▸ What to work on: The required output consists solely of the lines from the top of the listing through the line containing "return m, nt, b", transcribed exactly.

───

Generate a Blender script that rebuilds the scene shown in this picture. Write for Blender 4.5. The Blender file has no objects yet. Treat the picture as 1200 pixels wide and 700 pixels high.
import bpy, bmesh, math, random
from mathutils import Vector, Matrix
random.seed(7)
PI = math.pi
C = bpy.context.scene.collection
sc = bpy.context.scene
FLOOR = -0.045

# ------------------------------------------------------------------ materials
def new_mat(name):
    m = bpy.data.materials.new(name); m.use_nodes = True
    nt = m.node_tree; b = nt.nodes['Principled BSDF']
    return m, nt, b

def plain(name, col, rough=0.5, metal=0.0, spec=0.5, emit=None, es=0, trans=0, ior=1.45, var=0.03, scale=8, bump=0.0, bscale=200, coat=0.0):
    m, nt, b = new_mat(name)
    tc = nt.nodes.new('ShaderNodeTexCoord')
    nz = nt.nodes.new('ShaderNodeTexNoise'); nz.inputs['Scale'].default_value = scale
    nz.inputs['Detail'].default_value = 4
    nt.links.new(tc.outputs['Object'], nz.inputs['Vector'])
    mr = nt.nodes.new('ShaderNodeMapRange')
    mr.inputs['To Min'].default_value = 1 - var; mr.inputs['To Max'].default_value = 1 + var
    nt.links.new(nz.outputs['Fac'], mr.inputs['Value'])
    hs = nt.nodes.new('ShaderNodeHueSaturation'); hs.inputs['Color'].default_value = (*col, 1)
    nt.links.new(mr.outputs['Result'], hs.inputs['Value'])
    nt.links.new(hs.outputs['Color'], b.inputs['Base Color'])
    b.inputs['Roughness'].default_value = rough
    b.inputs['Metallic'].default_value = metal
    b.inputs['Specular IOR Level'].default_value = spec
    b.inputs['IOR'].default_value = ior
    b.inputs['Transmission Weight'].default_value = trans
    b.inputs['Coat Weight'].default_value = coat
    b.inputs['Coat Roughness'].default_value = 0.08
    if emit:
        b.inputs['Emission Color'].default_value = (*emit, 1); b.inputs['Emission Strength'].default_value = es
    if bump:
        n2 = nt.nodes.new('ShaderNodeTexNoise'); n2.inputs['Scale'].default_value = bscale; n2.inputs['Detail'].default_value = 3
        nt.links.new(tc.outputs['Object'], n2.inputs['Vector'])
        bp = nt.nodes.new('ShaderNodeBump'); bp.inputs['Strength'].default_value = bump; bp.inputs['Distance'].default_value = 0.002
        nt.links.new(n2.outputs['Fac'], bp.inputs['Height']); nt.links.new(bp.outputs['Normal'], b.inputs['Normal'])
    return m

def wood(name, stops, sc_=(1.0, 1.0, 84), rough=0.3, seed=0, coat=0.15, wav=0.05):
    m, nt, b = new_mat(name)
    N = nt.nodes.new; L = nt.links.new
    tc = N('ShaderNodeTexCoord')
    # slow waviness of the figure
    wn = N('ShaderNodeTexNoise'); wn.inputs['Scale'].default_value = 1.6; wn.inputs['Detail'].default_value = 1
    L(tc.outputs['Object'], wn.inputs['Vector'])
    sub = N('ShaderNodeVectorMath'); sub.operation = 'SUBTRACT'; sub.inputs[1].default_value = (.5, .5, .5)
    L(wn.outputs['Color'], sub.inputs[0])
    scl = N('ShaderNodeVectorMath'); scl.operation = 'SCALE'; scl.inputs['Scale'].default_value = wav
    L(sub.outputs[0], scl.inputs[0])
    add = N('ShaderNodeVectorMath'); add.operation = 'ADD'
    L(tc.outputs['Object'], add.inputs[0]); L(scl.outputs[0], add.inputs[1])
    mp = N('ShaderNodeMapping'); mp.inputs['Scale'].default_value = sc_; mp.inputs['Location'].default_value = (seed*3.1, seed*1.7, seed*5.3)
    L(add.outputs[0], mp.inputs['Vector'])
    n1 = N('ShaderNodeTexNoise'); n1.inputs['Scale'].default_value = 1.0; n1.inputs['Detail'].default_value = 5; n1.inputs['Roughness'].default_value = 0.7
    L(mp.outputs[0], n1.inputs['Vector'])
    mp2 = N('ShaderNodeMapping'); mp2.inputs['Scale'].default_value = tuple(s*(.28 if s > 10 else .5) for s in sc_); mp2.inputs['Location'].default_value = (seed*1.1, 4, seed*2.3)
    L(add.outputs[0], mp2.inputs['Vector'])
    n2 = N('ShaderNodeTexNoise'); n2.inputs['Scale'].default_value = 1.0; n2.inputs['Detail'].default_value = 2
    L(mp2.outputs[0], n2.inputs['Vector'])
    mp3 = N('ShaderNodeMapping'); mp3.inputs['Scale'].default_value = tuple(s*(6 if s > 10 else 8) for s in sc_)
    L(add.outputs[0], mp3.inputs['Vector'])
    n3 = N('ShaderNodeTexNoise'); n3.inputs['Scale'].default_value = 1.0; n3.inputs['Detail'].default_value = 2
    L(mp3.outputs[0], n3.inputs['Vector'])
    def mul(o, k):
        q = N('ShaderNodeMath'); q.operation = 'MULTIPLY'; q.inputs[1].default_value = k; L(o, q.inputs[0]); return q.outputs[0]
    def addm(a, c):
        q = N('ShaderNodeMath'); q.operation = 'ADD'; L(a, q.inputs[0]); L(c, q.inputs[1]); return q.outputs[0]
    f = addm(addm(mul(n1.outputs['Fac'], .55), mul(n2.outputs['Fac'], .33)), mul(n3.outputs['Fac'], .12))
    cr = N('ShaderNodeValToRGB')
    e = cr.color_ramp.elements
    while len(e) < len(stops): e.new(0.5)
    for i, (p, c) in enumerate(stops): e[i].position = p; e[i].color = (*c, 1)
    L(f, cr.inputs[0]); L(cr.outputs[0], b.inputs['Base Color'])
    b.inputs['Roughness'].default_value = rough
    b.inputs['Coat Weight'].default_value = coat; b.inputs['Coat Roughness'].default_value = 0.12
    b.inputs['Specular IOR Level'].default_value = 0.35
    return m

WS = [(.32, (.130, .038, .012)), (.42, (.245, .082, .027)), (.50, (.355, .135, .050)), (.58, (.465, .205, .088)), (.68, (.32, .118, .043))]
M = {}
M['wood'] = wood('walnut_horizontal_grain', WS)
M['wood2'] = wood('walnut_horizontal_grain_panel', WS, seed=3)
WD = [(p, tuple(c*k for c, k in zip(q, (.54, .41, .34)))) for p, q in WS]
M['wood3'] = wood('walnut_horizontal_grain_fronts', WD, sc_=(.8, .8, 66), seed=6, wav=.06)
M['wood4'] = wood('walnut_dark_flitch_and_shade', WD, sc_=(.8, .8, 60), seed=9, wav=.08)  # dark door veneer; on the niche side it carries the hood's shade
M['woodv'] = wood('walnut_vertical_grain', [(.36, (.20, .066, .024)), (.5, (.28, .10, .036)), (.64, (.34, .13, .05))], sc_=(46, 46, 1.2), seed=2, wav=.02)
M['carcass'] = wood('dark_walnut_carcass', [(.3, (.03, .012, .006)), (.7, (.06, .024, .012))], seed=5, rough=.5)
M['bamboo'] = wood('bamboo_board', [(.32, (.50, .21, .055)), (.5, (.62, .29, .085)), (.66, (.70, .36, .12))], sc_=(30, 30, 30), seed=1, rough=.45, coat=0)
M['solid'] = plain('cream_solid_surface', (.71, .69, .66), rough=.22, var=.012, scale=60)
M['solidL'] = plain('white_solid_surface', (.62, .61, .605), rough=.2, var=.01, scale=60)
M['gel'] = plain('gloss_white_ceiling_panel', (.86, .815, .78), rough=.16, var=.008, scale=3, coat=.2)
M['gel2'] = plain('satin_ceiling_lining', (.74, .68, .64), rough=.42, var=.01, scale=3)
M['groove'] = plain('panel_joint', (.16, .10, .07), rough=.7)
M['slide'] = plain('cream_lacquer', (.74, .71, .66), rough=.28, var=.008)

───

▸ Response to this task:
Generate a Blender script that rebuilds the scene shown in this picture. Write for Blender 4.5. The Blender file has no objects yet. Treat the picture as 1200 pixels wide and 700 pixels high.
import bpy, bmesh, math, random
from mathutils import Vector, Matrix
random.seed(7)
PI = math.pi
C = bpy.context.scene.collection
sc = bpy.context.scene
FLOOR = -0.045

# ------------------------------------------------------------------ materials
def new_mat(name):
    m = bpy.data.materials.new(name); m.use_nodes = True
    nt = m.node_tree; b = nt.nodes['Principled BSDF']
    return m, nt, b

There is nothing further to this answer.